A new study, entitled “That’s My Truth,” explores the brain’s processes and how opinions can trick cognition. Examining what they call “involuntary opinion-confirmation bias,” psychologists from Ben-Gurion University and Hebrew University in Israel conclude that subjective points of view cause us to process facts more or less rapidly, and thus can hasten or get in the way of accuracy judgments.

The team conducted experiments with multiple groups of subjects. Participants had to make speedy decisions about the grammatical accuracy of sentences, and subsequently rated their agreement with the statements. The researchers then looked at the relationship between the two activities, objective and subjective, to see if subjectivity influenced cognitive processing time in the objective task.

Across the experiments, the psychologists found that participants more readily verify the grammar of a statement when it corresponds to their personal opinion. In other words, when study subjects agreed with what they read, they could also quickly determine whether the sentences were grammatically accurate. When subjects disagreed with the substance of the sentence, however, it took them longer to decide whether the grammar was correct. Brains seem to involuntarily process the factual aspects of opinion statements differently depending on the extent to which they agree with the subjective points of view.

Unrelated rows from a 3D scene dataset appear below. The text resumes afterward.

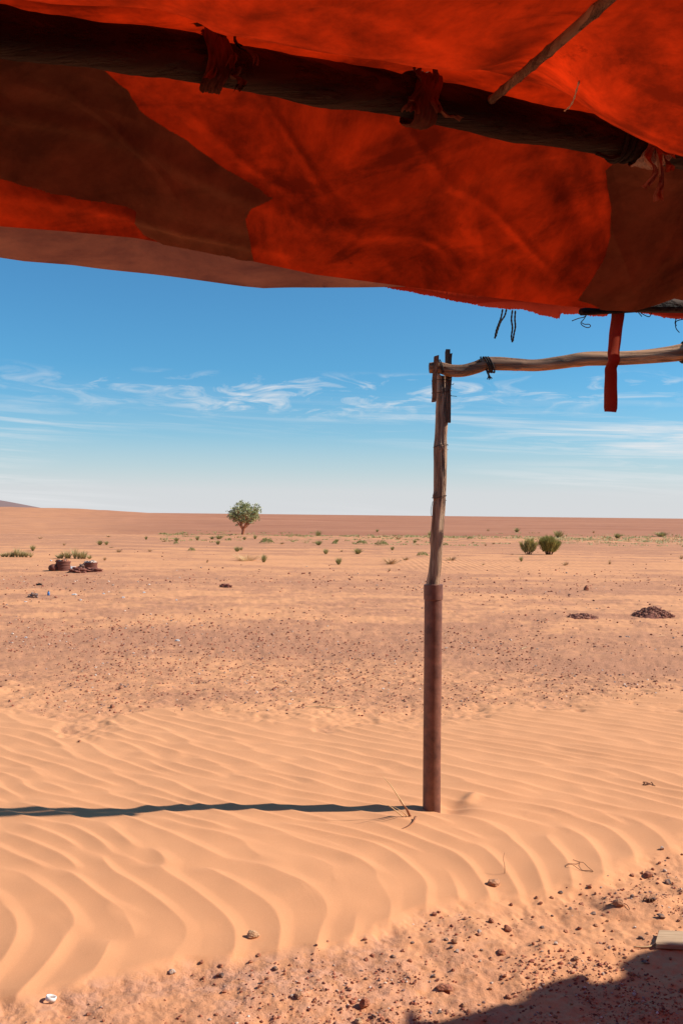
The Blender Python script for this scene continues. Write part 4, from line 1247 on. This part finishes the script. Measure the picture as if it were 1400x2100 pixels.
# looped twig
tw = [(1174, 1764), (1188, 1769), (1195, 1776), (1204, 1785), (1215, 1789), (1208, 1787), (1190, 1786), (1172, 1780), (1160, 1776), (1166, 1772), (1180, 1773), (1188, 1770)]
MB().tube(smooth_path([ground_pt(a, b, 0.003 + (0.012 if i in (2, 3, 7) else 0.0)) for i, (a, b) in enumerate(tw)], 60), 0.0012, 6).build('twig', M['twig'], None, label='thin looped twig lying on the rippled sand', cat='twig')
MB().tube(smooth_path([ground_pt(1034, 1792, -0.01), ground_pt(1034, 1792, 0.03), ground_pt(1031, 1788, 0.055), ground_pt(1033, 1790, 0.085)], 16), [0.0014 - 0.00006 * i for i in range(16)], 6).build('twig', M['twig'], None, label='short curved twig standing up behind the half buried brown stone', cat='twig')
MB().tube(smooth_path([ground_pt(626, 1452, 0.01), ground_pt(650, 1451, 0.008), ground_pt(680, 1451, 0.008), ground_pt(706, 1452, 0.006)], 16), 0.003, 6).build('twig', M['straw'], None, label='long thin straw coloured stick at the far edge of the drift', cat='twig')
mb = MB(); r = random.Random(3); c = ground_pt(1326, 1609)
for i in range(9):
    a = r.uniform(0, 6.28); L = r.uniform(0.02, 0.05); st = c + Vector((r.uniform(-.045, .045), r.uniform(-.03, .03), -.004))
    d = Vector((math.cos(a), math.sin(a), 0))
    mb.tube(smooth_path([st, st + d * L * 0.5 + Vector((0, 0, r.uniform(.004, .014))), st + d * L + Vector((0, 0, r.uniform(0, .01)))], 8), [0.004, 0.004, 0.0035, 0.003, 0.003, 0.003, 0.002, 0.001], 5)
mb.build('dry_sprig', M['twig'], None, label='dark dry plant sprig half buried in the sand at right', cat='plant')
mb = MB(); c = ground_pt(1330, 1846, 0.004)
for i in range(5):
    a = 3.4 + i * 0.5; d = Vector((math.cos(a), math.sin(a), 0.1))
    mb.tube(smooth_path([c - Vector((0, 0, .01)), c + d * 0.018 + Vector((0, 0, .004)), c + d * 0.028 - Vector((0, 0, .006))], 8), [0.004] * 4 + [0.003] * 2 + [0.002] * 2, 5)
mb.build('root_stub', M['twig'], None, label='dark root stub poking out of the small sand mound', cat='root')
MB().tube(smooth_path([ground_pt(1240, 1866, 0.006), ground_pt(1260, 1864, 0.006), ground_pt(1282, 1870, 0.006), ground_pt(1290, 1876, 0.004)], 14), 0.0018, 5).build('twig', M['twig'], None, label='fine bent twig beside the pointed tan shard', cat='twig')
MB().tube(smooth_path([ground_pt(1298, 1947, 0.004), ground_pt(1330, 1944, 0.006), ground_pt(1352, 1938, 0.006), ground_pt(1372, 1936, 0.006)], 14), 0.003, 6).build('twig', M['straw'], None, label='pale twig along the shadow edge under the board', cat='twig')
for (px, py, lab) in ((1357, 1306, 'pale strip of litter on the gravel at right'), (1078, 1330, 'pale splinter of litter on the gravel right of the post')):
    blade([ground_pt(px - 10, py + 1, 0.01), ground_pt(px, py, 0.02), ground_pt(px + 11, py - 2, 0.012)], 0.012, None).build('litter', M['straw'], None, label=lab, cat='litter')

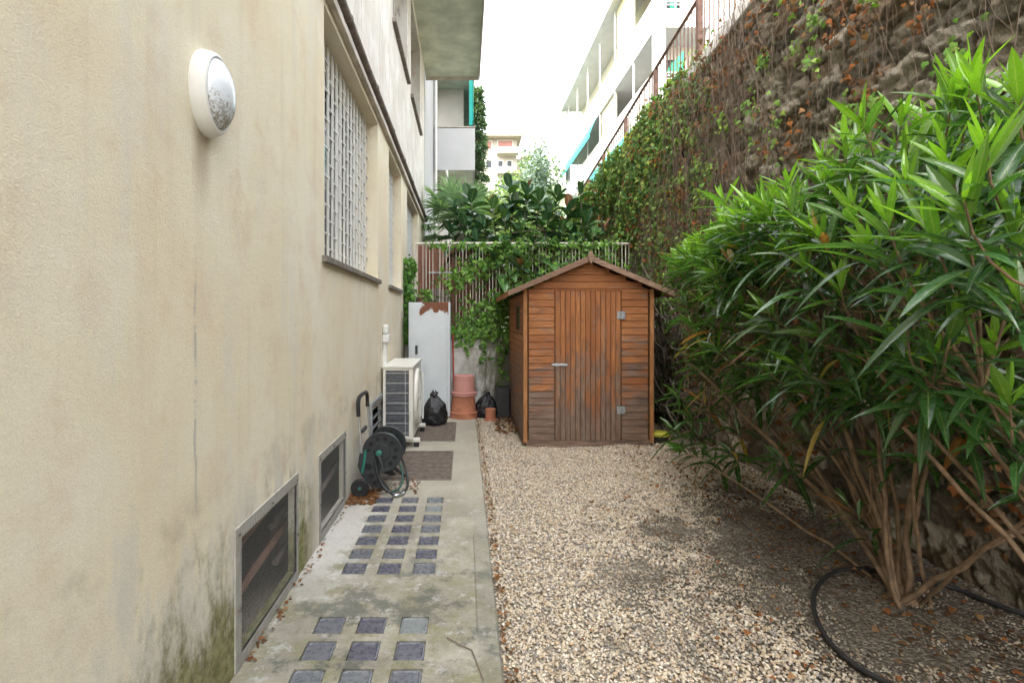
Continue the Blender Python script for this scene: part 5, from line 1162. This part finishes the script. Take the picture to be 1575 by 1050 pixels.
    V, F, C_ = leaves(np.array(P), np.array(D), np.array(Nn), np.array(L), np.array(W_), np.array(dr), np.array(C), .16, 6, 'lance')
    npmesh('leaves', V, F, M['oleander_leaf'], ol, C_, smooth=True)
    b = MB(); b.lathe([(.11, -.05), (.085, .0), (.06, .05), (.04, .09), (.0, .11)], Matrix.Translation(base), 14); b.build('root_crown', M['bark'], ol, smooth=True)
oleander(); reorigin(ol)

# ================================================================== GARDEN HOSE ON THE GROUND
def gp(x_, y_): Z = 800*1.45/(y_-490); q = Vector(((x_-715)*Z/800, Z, 0)); q.z = float(gheight(np.array([q.x]), np.array([q.y]))[0])+.022; return q
pts = [gp(*q) for q in [(1575, 946), (1517, 925), (1474, 908), (1425, 897), (1370, 886), (1318, 878), (1286, 881), (1262, 895), (1251, 917), (1256, 951), (1277, 986), (1316, 1020), (1363, 1048), (1420, 1075), (1500, 1105)]]
pts = [Vector((3.0, 1.9, .0)) if False else pts[0]+Vector((.25, -.25, 0))]+pts
c = []
for i in range(len(pts)-1):
    p0, p1, p2, p3 = pts[max(i-1, 0)], pts[i], pts[i+1], pts[min(i+2, len(pts)-1)]
    for k in range(8): u = k/8; c.append(.5*((2*p1)+(-p0+p2)*u+(2*p0-5*p1+4*p2-p3)*u*u+(-p0+3*p1-3*p2+p3)*u**3))
b = MB(); b.tube(c, .0115, 12); tag(b.build('garden_hose', M['rubber'], smooth=True), 'black garden hose looped on the soil around the oleander', 'hose')

# leaf litter
def litter(n, xf, yf, size, cols, z=None):
    x = xf(n); y = yf(n); zz = gheight(x, y)+.018+.012*rng.random(n) if z is None else np.full(n, z)+.008*rng.random(n)
    d = np.stack([rng.normal(0, 1, n), rng.normal(0, 1, n), rng.normal(0, .15, n)], 1); nr = np.stack([rng.normal(0, .4, n), rng.normal(0, .4, n), np.ones(n)], 1)
    return lobed(np.stack([x, y, zz], 1), d, nr, size*(.6+.9*rng.random(n)), pickcol(cols, n, .6))
parts = [litter(330, lambda n: .175+.045*rng.random(n)**1.5, lambda n: 1.9+5.6*rng.random(n), .018, DEAD),
         litter(320, lambda n: 1.6+1.1*rng.random(n), lambda n: 4.2+1.8*rng.random(n), .024, DEAD),
         litter(520, lambda n: 1.9+.85*rng.random(n), lambda n: 1.9+3.4*rng.random(n), .026, DEAD*.7),
         litter(200, lambda n: 1.2+1.5*rng.random(n), lambda n: 1.9+2.4*rng.random(n), .024, DEAD),
         litter(130, lambda n: .3+1.6*rng.random(n), lambda n: 2.1+3.9*rng.random(n), .02, DEAD),
         litter(160, lambda n: .4+.3*rng.random(n), lambda n: 6.6+1.1*rng.random(n), .04, DEAD),
         litter(420, lambda n: -.93+.22*rng.random(n)**1.3, lambda n: 4.05+.35*rng.random(n), .028, DEAD, .004),
         litter(120, lambda n: -.935+.05*rng.random(n), lambda n: 2.2+3.0*rng.random(n), .02, DEAD, .004),
         litter(160, lambda n: -.85+.45*rng.random(n), lambda n: 4.3+.4*rng.random(n), .02, DEAD, .004)]
o = 0; VV = []; FF = []; CC = []
for V, F, C in parts: VV.append(V); FF.append(F+o); CC.append(C); o += len(V)
tag(npmesh('leaf_litter', np.vstack(VV), np.vstack(FF), M['dead_leaf'], col=np.vstack(CC)), 'dry brown fallen leaves scattered along the path edge and soil', 'leaf litter', kind='stuff')
b = MB(); b.tube([(-.08, 2.36, .006), (-.02, 2.30, .008), (.03, 2.27, .006), (.05, 2.19, .007), (.075, 2.08, .006)], [.003, .003, .0025, .002, .0015], 5); tag(b.build('twig', M['twig'], smooth=True), 'thin bent dry twig lying on the near end of the path', 'twig')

The study, published in the April 4 issue of the journal Social Psychological and Personality Science (paywall), may help explain why people across political divides can’t agree on the meaning of, well, anything. Factual information, which on the surface seems solid—if not indisputable—is apparently subject to the involuntary processes of cognition. And the way we receive information is influenced by our opinions, or what we already believe to be true. In that case then, pretty much everything is subject to dispute.

In the first experiment, the researchers presented subjects with 88 written statements displayed in random order, half grammatically correct and the other half incorrect. The sentences appeared on screen for 2 seconds, and remained for 2 seconds after an answer was given. The subjects could all quickly judge the grammar as right or wrong to a high degree of accuracy—about 97%—making an average of only one mistake each.

After the grammatical judgment task, the statements were all presented again but every sentence was grammatically correct. This time participants rated their agreement with the statements on a 4-point scale. The researchers then correlated the two activities, looking at processing time in the grammatical judgment task and the extent of agreement expressed with the opinion statements in the second test.

The psychologists discovered that—unconsciously—the subjects took longer to answer the grammar questions when they disagreed with opinions expressed in the statements. “The results demonstrate that agreement with a stated opinion can have a rapid and involuntary effect on its cognitive processing,” they write. “Importantly, the demonstration of such a knee-jerk acceptance [or] rejection of opinions may help explain people’s remarkable ability to remain entrenched in their convictions.”

Human beings are less rational than we wish to believe, according to the psychologists. The findings are in line with previous research into the “epistemic Stroop effect,” which shows people involuntarily reject factual propositions that conflict with their worldview. “The distinction between factual truths and opinions held to be true is pivotal for rational discourse,” the team writes. “However, this distinction may apparently be somewhat murky within human psychology.”